Election Section

Ask Matt

Friday December 23, 2005

Dear Matt, 

I have recently dismantled an improvised system of outdoor power outlets installed by a previous owner of my house. What kinds of outdoor power outlets are safe, serviceable and economical to install?  

Martin Kramer 


Dear Martin, 

What a great question. I’m glad you dismantled the improvised power outlets and I’m glad you didn’t get shocked (I assume you’d have told me if it had happened). As far as economics, I don’t know if I can help much, since I’d recommend that a licensed electrician do the new installation, but here are a few suggestions as to what you’ll want installed. The first and most important thing is that these new outlets be “GFCI” or ground fault circuit interrupters (sometimes called GFIs). These can sense a person getting shocked and stop the flow of power. Amazing but true. These have been required in new construction (or remodeling) for quite a few years when outlets are installed in bathrooms, kitchens, basements, garages or outside. What all these places have in common is that you are more apt to be grounded—literally, connected to the ground either by touching it or by touching something that connects to the ground (such as a concrete slab or a pipe or a faucet). Outdoor outlets should be installed using outdoor-type wiring, junction boxes and special covers, especially for outlets.  

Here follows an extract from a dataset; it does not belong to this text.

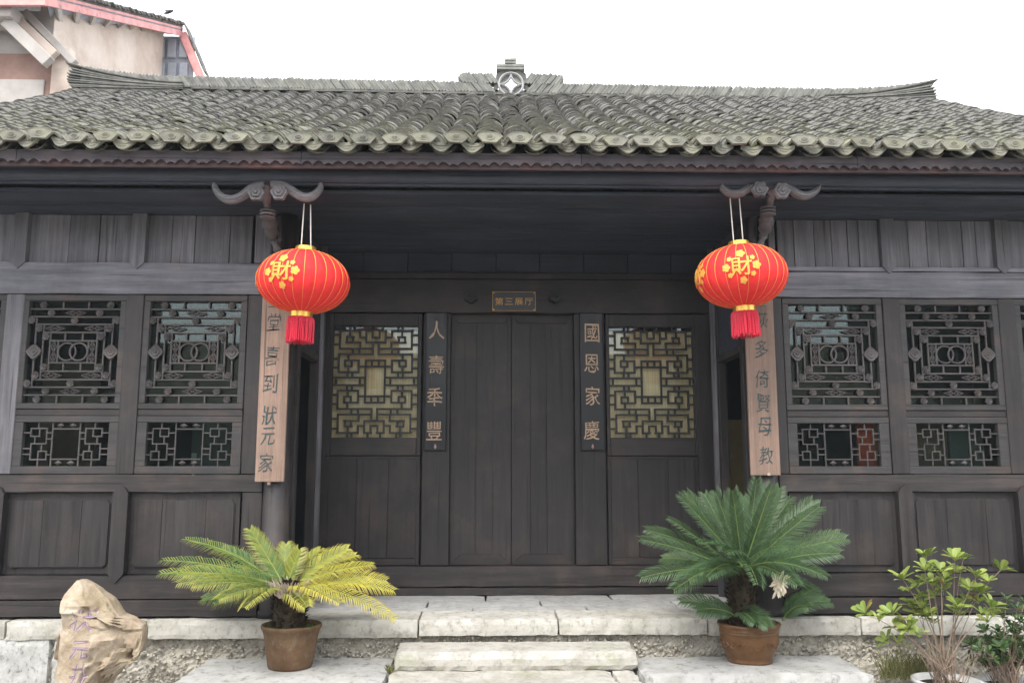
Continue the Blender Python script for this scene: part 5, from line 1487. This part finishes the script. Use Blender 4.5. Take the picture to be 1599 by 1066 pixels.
# right-hand wall, thick
def wall_between(p, q, th, z0, zp, zq):
    d = Vector((q.x - p.x, q.y - p.y, 0)).normalized(); nrm = Vector((-d.y, d.x, 0)) * th
    a, b = Vector((p.x, p.y, 0)), Vector((q.x, q.y, 0))
    pts = [a, b, b + nrm, a + nrm]
    vs = [(v.x, v.y, z0) for v in pts] + [(pts[0].x, pts[0].y, zp), (pts[1].x, pts[1].y, zq), (pts[2].x, pts[2].y, zq), (pts[3].x, pts[3].y, zp)]
    return MB().add(vs, [(0, 1, 5, 4), (1, 2, 6, 5), (2, 3, 7, 6), (3, 0, 4, 7), (4, 5, 6, 7), (3, 2, 1, 0)])
NP(wall_between(A_, B_, .2, z_lo, azz(83, 5, ya), azz(253, 50, yb)), 'side_wall', PLASTER)
F0 = at(-260, 60, ya)
NP(wall_between(F0, A_ + Vector((-.01, 0, 0)), .2, z_lo, azz(0, 18, ya), azz(60, 18, ya)), 'front_wall', CONC)
# brown recess panel and pale patch on the front
x0, x1, z0_, z1_ = rect(-260, 82, 84, 150, ya - .01)
NP(MB().box(x0, x1, ya - .03, ya - .005, z0_ - 2.5, z1_, 0), 'brown_panel', BRICKY)
x0, x1, z0_, z1_ = rect(-260, 70, 124, 150, ya - .03)
NP(MB().box(x0, x1, ya - .06, ya - .032, z0_ - 2.0, z1_, .01), 'pale_band', CONC)
x0, x1, z0_, z1_ = rect(84, 112, 78, 150, ya - .02)
NP(MB().box(x0, x1, ya - .09, ya + .05, z0_ - 3, z1_ , .01), 'corner_post', PLASTER)
# sloping concrete braces
def slant(p0, p1, w, y, th, name, mat):
    a, b = at(*p0, y), at(*p1, y)
    d = (b - a); L = d.length; an = math.atan2(d.z, d.x)
    M = Matrix.Translation(a) @ Matrix.Rotation(-an, 4, 'Y')
    NP(MB().box(0, L, -th / 2, th / 2, -w, 0, .008, M), name, mat)
slant((18, 28), (84, 92), .16, ya - .35, .12, 'sloping_beam', CONC)
slant((26, 20), (92, 82), .20, ya - .22, .10, 'sloping_beam', PLASTER)
slant((44, 16), (122, 96), .10, ya - .12, .10, 'sloping_beam', CONC)
x0, x1, z0_, z1_ = rect(-260, 24, 10, 30, ya - .4)
NP(MB().box(x0, x1, ya - .5, ya - .1, z0_, z1_, .01), 'level_beam', CONC)
# eave boards: level front run, then the long falling run and the steep far end
def board(p, q, h, th, name, mat, drop=0):
    d = Vector((q.x - p.x, q.y - p.y, 0)).normalized(); nrm = Vector((d.y, -d.x, 0)) * th
    vs = []
    for e in (p, q):
        for o_ in (Vector((0, 0, 0)), nrm):
            for hz_ in (0, h): vs.append(e + o_ + Vector((0, 0, hz_)))
    return NP(MB().add(vs, [(0, 4, 5, 1), (2, 3, 7, 6), (0, 2, 6, 4), (1, 5, 7, 3), (0, 1, 3, 2), (4, 6, 7, 5)]), name, mat)
E0, E1 = at(-260, 8, ya - .6), at(70, 8, ya - .6)
E2 = at(285, 57, yb + .1)
E3 = at(312, 122, yb + .15)
board(E0, E1, .16, -.04, 'eave_board', PINK)
board(E1 + Vector((.0, 0, 0)), E2, .17, -.04, 'eave_board', PINK)
# steep far board
d = E3 - E2; an = math.atan2(d.z, d.x)
NP(MB().box(0, d.length + .6, -.03, .03, -.07, .07, .006, Matrix.Translation(E2 + Vector((0, 0, .06))) @ Matrix.Rotation(-an, 4, 'Y')), 'eave_board', PINK)
# roof slab above the boards and its thin tile edge
back = Vector((-3.2, 2.0, .9))
top = [E0 + Vector((0, 0, .17)), E1 + Vector((0, 0, .17)), E2 + Vector((0, 0, .18)), E2 + back, E0 + back]
vs = [p + Vector((0, 0, .0)) for p in top] + [p + Vector((0, 0, .06)) for p in top]
nrf = NP(MB().add(vs, [(4, 3, 2, 1, 0), (5, 6, 7, 8, 9)] + [(i, (i + 1) % 5, (i + 1) % 5 + 5, i + 5) for i in range(5)]), 'roof', TILE)
r_ = random.Random(8)
m = MB()
nT = 46
for i in range(nT):
    p = (E1 + Vector((0, 0, .215))).lerp(E2 + Vector((0, 0, .225)), (i + .5) / nT)
    M = Matrix.Translation(p + Vector((r_.uniform(-.02, .02), 0, r_.uniform(-.01, .01)))) @ Matrix.Rotation(math.atan2(E2.y - E1.y, E2.x - E1.x), 4, 'Z') @ Matrix.Rotation(r_.uniform(-.1, .1), 4, 'Y')
    m.box(-.055, .055, -.06, .2, 0, .03, .006, M)
for i in range(14):
    p = (E2 + Vector((0.02, 0, .16))).lerp(E3 + Vector((.05, 0, .1)), (i + .5) / 14)
    m.box(-.06, .06, -.08, .2, 0, .03, .006, Matrix.Translation(p + Vector((.03, 0, r_.uniform(-.01, .01)))) @ Matrix.Rotation(-an, 4, 'Y'))
NP(m, 'edge_tiles', TILE, nrf)['kind'] = 'stuff'
# soffit under the long run and the boarded far end in its shade
S1, S2 = A_ + Vector((-.1, .1, 0)), B_ + Vector((-.1, .1, 0))
vs = [Vector((E1.x, E1.y, E1.z + .10)), Vector((E2.x, E2.y, E2.z + .10)), Vector((S2.x, S2.y, E2.z + .16)), Vector((S1.x, S1.y, E1.z + .16))]
vs += [v + Vector((0, 0, .03)) for v in vs]
NP(MB().add(vs, [(0, 1, 2, 3), (7, 6, 5, 4)] + [(i, i + 4, (i + 1) % 4 + 4, (i + 1) % 4) for i in range(4)]), 'soffit', BLUEG)
for k in range(9):
    t = (k + .6) / 9
    p, q = E1.lerp(E2, t), S1.lerp(S2, t); q.z = p.z
    p = p.lerp(q, .06) + Vector((0, 0, .05)); q = q + Vector((0, 0, .10))
    NP(MB().tube([p, q], .045, 4), 'rafter', CONC if k < 5 else PLASTER)
yq = yb - .02
x0, x1, z0_, z1_ = rect(246, 306, 62, 124, yq + .2)
NP(MB().box(x0 - .1, x1 - .05, yq + .2, yq + .26, z0_ - 1, z1_ + .06, 0), 'far_end_wall', BLUEG)
for a, b in ((247, 258), (263, 276), (281, 294)):
    for c, d_ in ((64, 92), (100, 124)):
        x0, x1, z0_, z1_ = rect(a, b, c, d_, yq + .2)
        NP(MB().box(x0, x1, yq + .14, yq + .199, z0_, z1_, .01), 'wall_panel', simple('pale_blue_board', (.40, .42, .47), .8, 0, .2, 4))
# bird
bc = at(264, 19, 6.0)
bd = thing('flying_bird', 'small dark bird in the pale sky above the neighbouring roof', 'bird', bc)
bd.scale = (1.35, 1.35, 1.35); bd.rotation_euler = (R(25), R(-18), R(35))
MB().tube([(-.06, .0, -.02), (-.035, 0, -.012), (0, 0, 0), (.035, 0, .012), (.05, 0, .02)], [.004, .016, .02, .016, .006], 10).build('body', BIRD, bd, smooth=True)
for s in (-1, 1):
    MB().add([(-.02, 0, .0), (.02, 0, .01), (.03, s * .10, .022), (-.03, s * .11, .018), (-.02, 0, .006), (.02, 0, .016), (.03, s * .10, .025), (-.03, s * .11, .022)], [(3, 2, 1, 0), (4, 5, 6, 7), (0, 1, 5, 4), (1, 2, 6, 5), (2, 3, 7, 6), (3, 0, 4, 7)]).build('wing', BIRD, bd)
MB().add([(-.05, -.008, -.02), (-.05, .008, -.02), (-.10, .022, -.035), (-.10, -.022, -.035), (-.05, 0, -.012), (-.10, 0, -.028)], [(0, 3, 2, 1), (0, 1, 4), (1, 2, 5, 4), (2, 3, 5), (3, 0, 4, 5)]).build('tail', BIRD, bd)

# ================================================================== THINGS INSIDE, SEEN THROUGH THE PANES
def panel(label, pa, pb, pt, Y, mat):
    x0, x1 = ax(pa, 690, Y), ax(pb, 690, Y); z1 = azz((pa + pb) / 2, pt, Y)
    root = thing('display_panel', label, 'display panel', ((x0 + x1) / 2, Y, PZ), 'display panels inside the hall')
    w = x1 - x0
    MB().box(-w / 2, w / 2, -.012, .012, .08, z1 - PZ, .004).build('panel', mat, root)
    for s in (-1, 1): MB().box(s * (w / 2 - .04) - .015, s * (w / 2 - .04) + .015, -.012, .05, 0, .078, .004).build('foot', WH, root)
    return root
panel('bright orange display panel behind the lower window right of the right couplet board', 1362, 1398, 640, .12, PANO)
panel('red display panel behind the lower window right of the right couplet board', 1338, 1364, 650, .10, PANR)
panel('brown display panel behind the outermost right lower window', 1425, 1478, 650, .2, PANB)
panel('grey green display panel behind the outermost right lower window', 1482, 1535, 655, .25, PANG)
panel('ochre display panel just inside the right side doorway', 1130, 1175, 655, 1.9, PANY)
panel('olive brown display panel behind the far left window', 60, 150, 560, .8, PANB)
panel('grey green display panel behind the lower window beside the left lantern', 300, 372, 655, .5, PANG)
pcx = at(303, 714, .46)
cardo = thing('label_card', 'small white card low behind the lower window left of the left couplet board', 'card', pcx)
MB().box(-.02, .02, -.003, .003, -.035, .035, 0).build('card', CARD, cardo)
MB().box(-.008, .008, -.002, .002, PZ - pcx.z, -.036, 0).build('stand', CARD, cardo)

# ================================================================== HOUSE ACROSS THE COURTYARD (mirrored in the panes)
oh = thing('courtyard_house', 'dark house across the courtyard, mirrored in the window panes', 'house', (0, -17, GZ))
MB().box(-16, 16, -3, 0, 0, 3.6, 0).build('wall', WV, oh)
MB().add([(-17, 1.0, 3.4), (17, 1.0, 3.4), (17, -3, 5.6), (-17, -3, 5.6), (-17, 1.0, 3.3), (17, 1.0, 3.3), (17, -7, 3.4), (-17, -7, 3.4)], [(0, 1, 2, 3), (4, 5, 1, 0), (3, 2, 6, 7)]).build('roof', TILE, oh)
for a, b, h in ((-26, -10.5, 8.2), (11.2, 26, 8.0)):  # unseen tall wings, added to keep sky reflections out of the outer panes
    MB().box(a, b, -3.4, .3, 0, h, 0).build('sky_block_wing', WV, oh)
bpy.data.objects.remove(_fo)

# ================================================================== ADDED AIR VOLUME IMITATING A PALE LENS VEIL
hz = bpy.data.materials.new('veil_volume'); hz.use_nodes = True
t = hz.node_tree; t.nodes.clear()
o = N(t, 'ShaderNodeOutputMaterial'); pv = N(t, 'ShaderNodeVolumePrincipled')
pv.inputs['Color'].default_value = (.90, .94, 1.0, 1); pv.inputs['Density'].default_value = .0012
t.links.new(pv.outputs[0], o.inputs['Volume'])
MB().box(-34, 34, -26, 22, GZ - 1, 9.5, 0).build('veil_box', hz, kind='stuff')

The covers I like the best have a large plastic shell with notches at the bottom. This allows you to plug something in, close the shell and leave it plugged in, protected from the rain. This is especially good for things like sump pumps, outdoor lighting devices and the like. 

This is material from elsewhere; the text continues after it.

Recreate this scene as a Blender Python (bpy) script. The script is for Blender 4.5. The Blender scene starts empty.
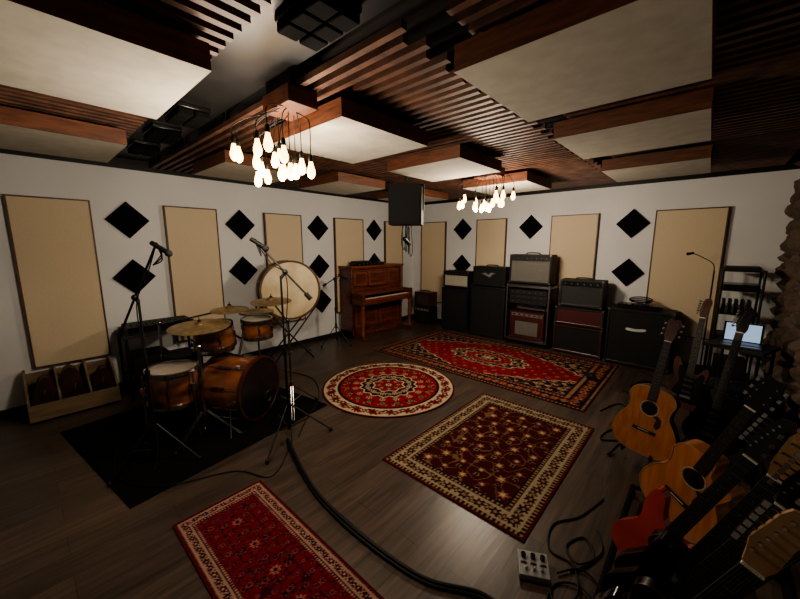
import bpy, math, random
import numpy as np
from mathutils import Matrix, Vector, noise
random.seed(7)
R=math.radians
XL,YB=-4.75,5.70      # left wall plane, back wall plane
ZC=2.62

# ------------------------------------------------------------------ materials
def lin(c):
    return tuple(((x/255)/12.92 if x/255<=0.04045 else (((x/255)+0.055)/1.055)**2.4) for x in c)
MATS={}
def mat(name,rgb,rough=0.6,metal=0.0,rgb2=None,scale=(8,8,8),bump=0.0,nscale=1.0,emit=0,spec=0.5,detail=4,sheen=0):
    if name in MATS: return MATS[name]
    m=bpy.data.materials.new(name); m.use_nodes=True
    nt=m.node_tree; b=nt.nodes['Principled BSDF']
    c=lin(rgb)+(1,)
    b.inputs['Base Color'].default_value=c
    b.inputs['Roughness'].default_value=rough
    b.inputs['Metallic'].default_value=metal
    b.inputs['Specular IOR Level'].default_value=spec
    if sheen: b.inputs['Sheen Weight'].default_value=sheen
    if emit:
        b.inputs['Emission Color'].default_value=c
        b.inputs['Emission Strength'].default_value=emit
    tc=nt.nodes.new('ShaderNodeTexCoord'); mp=nt.nodes.new('ShaderNodeMapping')
    mp.inputs['Scale'].default_value=scale
    nt.links.new(tc.outputs['Object'],mp.inputs['Vector'])
    n=nt.nodes.new('ShaderNodeTexNoise'); n.inputs['Scale'].default_value=nscale; n.inputs['Detail'].default_value=detail
    nt.links.new(mp.outputs['Vector'],n.inputs['Vector'])
    if rgb2 is None: rgb2=tuple(int(x*0.86) for x in rgb)
    cr=nt.nodes.new('ShaderNodeValToRGB')
    cr.color_ramp.elements[0].position=0.35; cr.color_ramp.elements[1].position=0.68
    cr.color_ramp.elements[0].color=lin(rgb2)+(1,); cr.color_ramp.elements[1].color=c
    nt.links.new(n.outputs['Fac'],cr.inputs['Fac'])
    if not emit: nt.links.new(cr.outputs['Color'],b.inputs['Base Color'])
    if bump:
        bp=nt.nodes.new('ShaderNodeBump'); bp.inputs['Strength'].default_value=bump; bp.inputs['Distance'].default_value=0.004
        nt.links.new(n.outputs['Fac'],bp.inputs['Height']); nt.links.new(bp.outputs['Normal'],b.inputs['Normal'])
    MATS[name]=m; return m

wall_m=mat('painted_plaster',(212,212,212),0.75,rgb2=(206,206,206),scale=(1,1,1),bump=0.0,nscale=2)
ceil_m=mat('dark_ceiling_paint',(14,12,12),0.8)
soffit_m=mat('grey_soffit_paint',(30,29,30),0.42)
trim_m=mat('dark_trim_paint',(18,16,16),0.6)
fabric_m=mat('beige_acoustic_fabric',(204,188,162),0.95,rgb2=(196,179,152),scale=(60,60,60),bump=0.4,nscale=3)
cloudfab_m=mat('cloud_fabric',(180,173,160),0.95,rgb2=(168,161,148),scale=(5,5,5),bump=0.2,nscale=2,detail=8)
frame_m=mat('panel_frame_wood',(92,60,42),0.5,rgb2=(64,40,28),scale=(14,14,3),nscale=1.5)
cloudwood_m=mat('cloud_frame_wood',(112,68,46),0.55,rgb2=(80,47,32),scale=(4,4,30),nscale=1.6,bump=0.2)
slat_m=mat('slat_wood',(106,72,56),0.6,rgb2=(70,46,36),scale=(5,5,9),nscale=1.5)
foam_m=mat('black_foam',(9,9,10),0.95,scale=(200,200,200),bump=0.3,spec=.2)
black_m=mat('black_tolex',(17,17,18),0.6,scale=(150,150,150),bump=0.4)
blackgloss_m=mat('black_gloss',(12,12,13),0.25)
blackmetal_m=mat('black_metal',(14,14,15),0.5,0.2)
chrome_m=mat('chrome',(165,165,167),0.22,1.0)
steel_m=mat('brushed_steel',(130,130,130),0.35,0.9,scale=(2,2,60))
brass_m=mat('cymbal_bronze',(172,146,104),0.35,0.7,rgb2=(130,108,72),scale=(20,20,20))
grille_m=mat('black_grille',(22,22,24),0.85,rgb2=(13,13,14),scale=(160,160,160),bump=0.6)
greygrille_m=mat('grey_grille',(116,114,108),0.85,rgb2=(88,86,81),scale=(150,150,150),bump=0.6)
dgreygrille_m=mat('dark_grey_grille',(60,60,60),0.85,rgb2=(42,42,42),scale=(150,150,150),bump=0.6)
creamgrille_m=mat('cream_grille',(180,176,164),0.85,rgb2=(150,146,134),scale=(120,120,120),bump=0.5)
white_m=mat('white_plastic',(205,205,202),0.4)
redtolex_m=mat('red_tolex',(76,20,20),0.5,scale=(100,100,100),bump=0.3)
silver_m=mat('silver_panel',(166,166,164),0.35,0.5)
tweed_m=mat('dark_tweed',(60,56,50),0.8,rgb2=(44,40,36),scale=(120,120,120))
piano_m=mat('mahogany',(112,60,44),0.3,rgb2=(74,36,26),scale=(3,3,18),nscale=1.4,spec=0.6)
piano2_m=mat('mahogany_light',(134,78,56),0.3,rgb2=(98,52,37),scale=(4,4,22),nscale=1.4)
ivory_m=mat('ivory_keys',(226,220,200),0.3)
shell_m=mat('drum_shell_sunburst',(134,82,52),0.28,rgb2=(54,29,20),scale=(3,3,9),nscale=1.2,spec=0.7)
head_m=mat('drum_head_white',(150,142,130),0.5,rgb2=(130,122,110),scale=(3,3,3))
headcream_m=mat('calfskin_head',(226,210,178),0.55,rgb2=(204,184,148),scale=(4,4,4),nscale=1.5,detail=6)
headblack_m=mat('drum_head_black',(24,22,22),0.25)
bdshell_m=mat('old_drum_wood',(116,86,60),0.5,rgb2=(80,54,36),scale=(10,2,10))
pine_m=mat('pine_board',(132,112,86),0.6,rgb2=(106,88,66),scale=(3,3,20),bump=0.2)
leather_m=mat('brown_leather',(68,36,26),0.45,rgb2=(38,20,16),scale=(10,10,10),bump=0.3)
spruce_m=mat('spruce_top',(176,112,68),0.25,rgb2=(152,92,52),scale=(40,40,2),nscale=1,spec=0.6)
natural_m=mat('natural_maple',(160,126,90),0.35,rgb2=(136,102,70),scale=(20,20,3))
gside_m=mat('guitar_mahogany_side',(74,38,25),0.3,rgb2=(52,26,18),scale=(6,6,20))
cutside_m=mat('guitar_natural_side',(150,94,58),0.3,rgb2=(124,72,42),scale=(6,6,20))
fb_m=mat('rosewood_fretboard',(24,17,14),0.55)
redg_m=mat('red_guitar_lacquer',(168,56,34),0.15,rgb2=(144,42,28),scale=(4,4,4),spec=0.8)
sunb_m=mat('sunburst_lacquer',(110,56,28),0.15,rgb2=(40,16,11),scale=(5,5,5),nscale=1.2,spec=0.8)
gblack_m=mat('black_lacquer',(10,9,10),0.2,spec=0.5)
rubber_m=mat('black_rubber_cable',(10,10,10),0.6,spec=.35)
pad_m=mat('foam_padding',(12,12,12),0.9,spec=.15)
carpet_m=mat('black_carpet',(16,15,16),1.0,rgb2=(11,10,11),scale=(50,50,50),bump=0.6,spec=.1)
screen_m=mat('laptop_screen_glow',(165,195,230),0.3,emit=0.6)
bulb_m=mat('lit_bulb_glass',(255,200,126),0.3,emit=9)
blue_m=mat('dark_blue_case',(26,29,38),0.5)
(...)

The one cost-saving measure I can suggest is that you install outlets at the perimeter of your house where there is a crawl space or basement on the opposing side. This way, the wiring can be kept cheaper by running lower-cost wiring from interior junction boxes to the exterior wall and only the fancy exterior junction box or cover will be needed. You can probably put in several around your house for a few hundred dollars. If you need power further from the house it’s best for it to be buried in a PVC conduit with a firmly mounted post or wall for it to arrive at and connect to. Make sure the outlet is installed well above ground to stay dry.